Colbertismi. Da noi si annunciano le liberalizzazioni e la riforma costituzionale dell’articolo 41 sulle libertà d’impresa. E di mercato. Ma si grida al lupo – giustamente – se arriva uno scalatore straniero. In Francia c’era Colbert e ora c’è il patriottismo economico di Carayon e la dottrina de Villepin sui campioni nazionali. Se uno straniero "scala" in Francia si trova, oltre alla burocrazia nemica, anche lo stato "compagno di cordata" attraverso il fondo strategico d’investimento voluto da Sarkozy (il caso Yoplait-General Mills insegna). Un capitalismo misto e coerente. Da noi è spesso misto, soprattutto nelle nicchie di monopolio e di sottogoverno locale, ma molto più incoerente rispetto ai risultati quando la competizione c’è davvero.

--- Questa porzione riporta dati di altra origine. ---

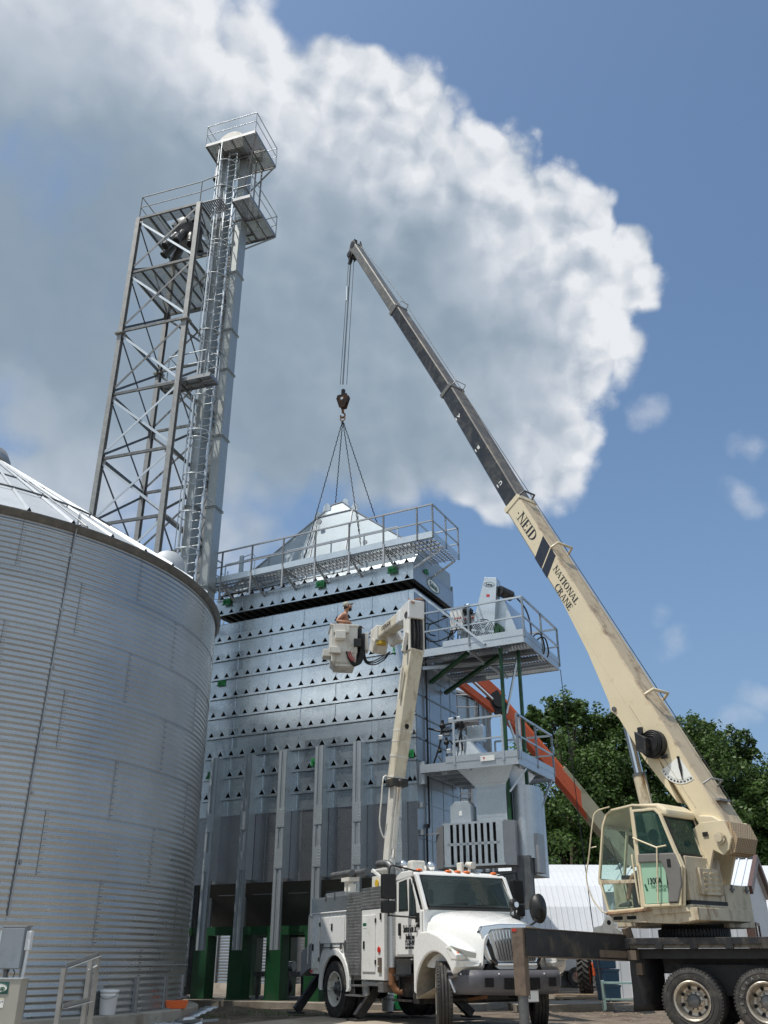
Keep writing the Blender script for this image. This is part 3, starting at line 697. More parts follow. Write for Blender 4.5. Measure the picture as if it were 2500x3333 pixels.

Grandi e piccoli. Parmalat vale oltre 3,5 miliardi, fattura 4,3 miliardi. La quota dei fondi (con un guadagno del 30% sul valore di carico) è stata venduta a 2,8 euro per azione che porterebbe il valore del gruppo di Collecchio a 5 miliardi. Lactalis, che non brilla per trasparenza dei bilanci, è comunque il terzo gruppo del mondo, numero uno dei latticini in Europa, 10 miliardi di fatturato, 38mila addetti (Parmalat ne ha 13mila di cui 2.300 in Italia), praticamente "padrone" dei formaggi italiani. Ha gestito una partita da oltre 700 milioni con i fondi, restando al centro di una manovra a tridente con SocGen e Credit Agricole. Insomma, avere dimensioni giuste e fare sistema tra banche e imprese paga.

Ettore Fieramosca cercasi. Al gruppo Ferrero sarebbero serviti i profitti netti di un anno e mezzo per acquisire la quota ceduta dai fondi a Lactalis. Ma il gruppo li realizza, quei profitti, proprio perché non ha mai cambiato il suo modello di business. Comprensibili dunque le perplessità a virare verso il modulo del conglomerato alimentare (pagando, tra l’altro quasi il doppio rispetto a sei mesi fa). Ora l’interesse cresce. Si vedrà se si arriverà a una Yalta del latte o a una disfida di Barletta. È davvero singolare che sia mancato finora un "campione" italiano per uno dei settori a maggiore riconoscibilità dell’italiana way of life.

Quale made in Italy. Chi sa che il formaggio Belpaese è francese? Chi sa che l’acqua San Pellegrino è svizzera? Che il dado Star è spagnolo? L’intelligenza dei predatori industriali ha mantenuto la riconoscibilità del brand come "italiano": ciò che conta, per chi scala, è che i profitti arrivino nei forzieri oltreconfine. L’immagine dell’italian concept è un valore in sé e resta stimato nel mondo anche se di proprietà straniera. È esso stesso un brand. Purtroppo il paese non sa sfruttarlo fino in fondo. In questo caso, tra l’altro, la cessione di una "multinazionale tascabile" come Parmalat avrebbe un impatto serio anche sull’indotto locale a cominciare dagli allevatori, categoria sensibile e "made in Padania".